9R2. Physics of Strength and Fracture Control: Adaptation of Engineering Materials and Structures. - AA Komarovsky (Lab of Phys of Strength, Sci and Eng Center for Non-Traditional Technologies (SALUTA), Kiev, Ukraine). CRC Press LLC, Boca Raton FL. 2003. 639 pp. ISBN 0-8493-1151-9. $179.95.

Reviewed by HW Haslach Jr (Dept of Mech Eng, Univ of Maryland, College Park MD 20742-3035).

The safety of engineering structures depends on the designer’s ability to predict the resistance of solids to failure. The author believes that a new concept of the science of the resistance of materials is needed since existing techniques have been exhausted. In particular, because that author believes that all phenomena have an explanation, statistical methods of design are rejected. The focus of this book is on analysis of the interatomic bonds of a solid and their consequences for bulk behavior.

A good theory of the non-equilibrium thermodynamics of solids is needed to understand the response of solids to forces, heat, magnetism, and other fields. In this book, the model given closely parallels the classical analysis of fluids. The internal pressure or stress in the solid is defined as the vector representing the resistance to volume change, P=dF/ds, where F is the force of atomic interaction and s is the surface areas enclosing a volume. The proposed thermodynamic equation of state is then PV=sN,V,T,PT, where s is the entropy vector and P is the magnitude of P. Apparent conflicts of vectors and scalars occur frequently in the equations of this book. The given derivation is quasi-static because it assumes that the body passes through a sequence of equilibrium states.
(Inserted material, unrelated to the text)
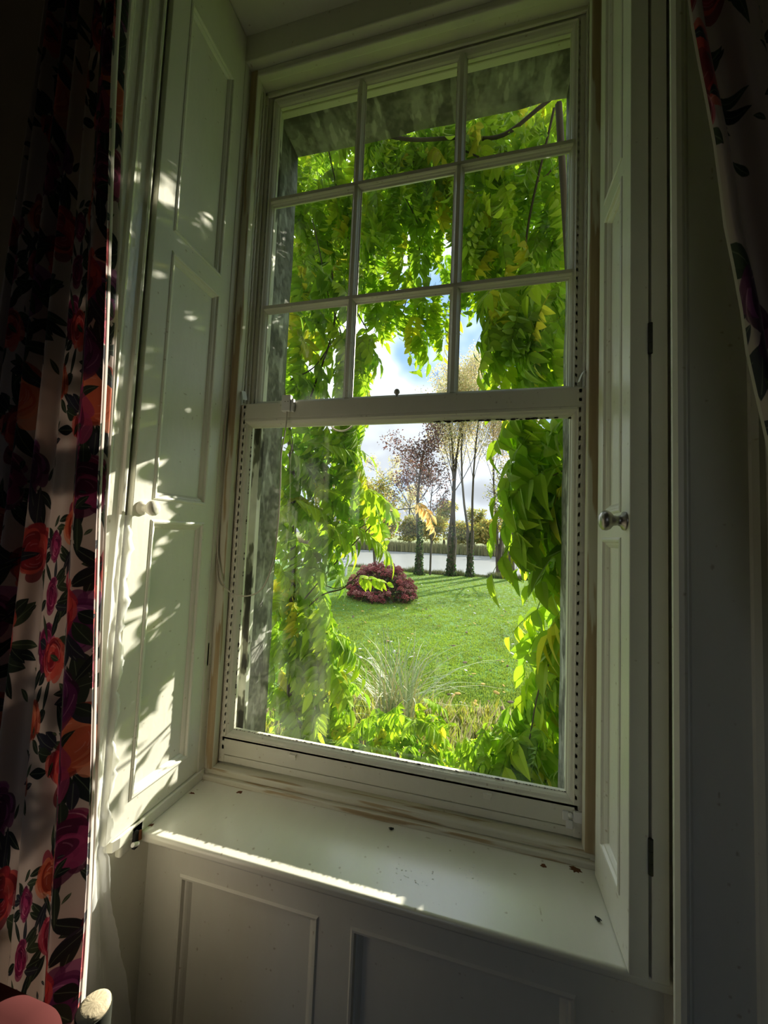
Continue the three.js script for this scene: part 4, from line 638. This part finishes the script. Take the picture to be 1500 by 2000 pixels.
wisteria('thick shady mass of wisteria hanging over the top of the window', [
  ...scatter(-0.55, [[-0.72, 2.6], [0.62, 2.6], [0.62, 1.62], [0.15, 1.66], [-0.28, 1.66], [-0.68, 1.64]], -1.5, [[-1.4, 3.6], [0.95, 3.6], [0.92, 2.2], [0.1, 2.25], [-0.65, 2.3], [-1.35, 2.28]], 1350, 41, -PI / 2, 3.14, 0.9, 0.6, 0.82, TONES, 0, 6, 0.39),
  ...scatter(-1.55, [[-1.5, 4.0], [1.1, 4.0], [1.1, 2.42], [0.1, 2.42], [-1.4, 2.46]], -2.1, [[-1.9, 4.6], [1.5, 4.6], [1.4, 2.85], [0.1, 2.85], [-1.8, 2.9]], 620, 43, -PI / 2, 3.14, 0.9, 0.6, 0.95, TONES, 0, 6, 0.42),
  ...scatter(-0.8, [[-0.40, 1.83], [0.05, 1.85], [0.06, 1.6], [-0.07, 1.55], [-0.23, 1.63], [-0.36, 1.64]], -1.0, [[-0.46, 1.98], [0.04, 2.0], [0.05, 1.68], [-0.08, 1.62], [-0.27, 1.72], [-0.42, 1.74]], 42, 42, -PI / 2, 3.14, 1.0, 0.4, 0.85, TONES),
], [[[[-0.6, 2.45, -0.4], [-0.35, 2.5, -0.5], [-0.1, 2.42, -0.52], [0.1, 2.47, -0.6], [0.3, 2.38, -0.55], [0.45, 2.42, -0.5], [0.65, 2.5, -0.45]], 0.008], [[[-0.9, 2.5, -0.8], [-0.3, 2.7, -1.0], [0.3, 2.6, -1.1], [0.9, 2.7, -0.9]], 0.016], [[[-0.5, 2.45, -0.5], [-0.47, 2.2, -0.7], [-0.42, 2.0, -0.75], [-0.44, 1.86, -0.76], [-0.36, 1.7, -0.8]], 0.003], [[[0.1, 2.5, -0.8], [0.15, 2.1, -0.9], [0.1, 1.7, -0.9]], 0.004], [[[0.5, 2.4, -0.5], [0.42, 2.0, -0.7], [0.45, 1.5, -0.6]], 0.005], [[[-0.3, 2.5, -0.6], [-0.1, 2.2, -0.8], [-0.2, 1.8, -0.9]], 0.003], [[[0.1, 2.42, -0.6], [0.3, 2.25, -0.55], [0.5, 2.2, -0.5]], 0.004]], 300);
wisteria('young yellow wisteria shoots along the foot of the window outside', [
  ...scatter(-0.29, [[-0.42, -0.05], [-0.2, -0.05], [-0.03, 0.0], [0.07, 0.03], [0.13, -0.05], [0.2, -0.07], [0.36, 0.0], [0.50, -0.02], [0.50, -0.19], [-0.15, -0.19], [-0.46, -0.17]], -0.6, [[-0.58, -0.22], [-0.26, -0.22], [-0.03, -0.12], [0.08, -0.08], [0.16, -0.17], [0.22, -0.22], [0.42, -0.1], [0.58, -0.12], [0.58, -0.42], [-0.2, -0.42], [-0.6, -0.40]], 210, 51, 0.8, 3.14, -0.1, 0.8, 0.6, TONES),
], [[[[-0.3, LAWN, -0.5], [-0.2, -0.8, -0.5], [0.02, -0.45, -0.45], [0.06, -0.16, -0.42]], 0.003], [[[0.2, LAWN, -0.5], [0.25, -0.7, -0.5], [0.35, -0.2, -0.42]], 0.005], [[[-0.4, LAWN, -0.5], [-0.4, -0.7, -0.48], [-0.3, -0.15, -0.42]], 0.005]], 300);
// one sprig of peach-coloured leaves and a few spread shoots
wisteria('sprig of peach-orange wisteria leaflets in front of the copper tree', [{ x: 0.03, y: 0.72, z: -0.5, yaw: -0.2, pitch: 0.5, roll: 0.7, s: 0.62, v: 2, m: 4 }, { x: 0.055, y: 0.66, z: -0.5, yaw: 0.3, pitch: 0.9, roll: -0.4, s: 0.5, v: 2, m: 4 }], [[[[-0.3, 0.62, -0.5], [-0.12, 0.72, -0.5], [0.0, 0.74, -0.5]], 0.002]], 300);
wisteria('single lit spray of wisteria crossing in front of the crimson bush', [{ x: -0.19, y: 0.425, z: -0.5, yaw: -0.1, pitch: -0.1, roll: 0.9, s: 0.75, v: 0, m: 0 }], [[[[-0.5, 0.45, -0.5], [-0.36, 0.38, -0.5], [-0.26, 0.42, -0.5]], 0.002]], 300);

shade(scene);
renderer.render(scene, camera);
The state of the solid is defined to be the shape of the rotos resulting from the solidi-fication process. A rotos is a closed dynamic cell of solids. The equation of state relates the temperature of the solid structure to its ability to generate resistance forces. Compressions are those atoms located on the decreasing portion of a bond force minimum and provide resistance under heat adsorption, and dilatons are those located on the increasing portion to a force maximum and offer resistance in heat radiation. The compression-dilaton pattern of the bonds in a structure determines its response to loads, temperature, and other environmental conditions. Dilaton materials resist compression while compression materials resist tension. Chapter 3 provides experimental verification of this relation and its influence on the size effect, stresses, and aging in the response of solids, in particular that of concrete. The traditional design strategy of increasing the size of a structure to support loads increases the number of cracks and the possibility of crack growth.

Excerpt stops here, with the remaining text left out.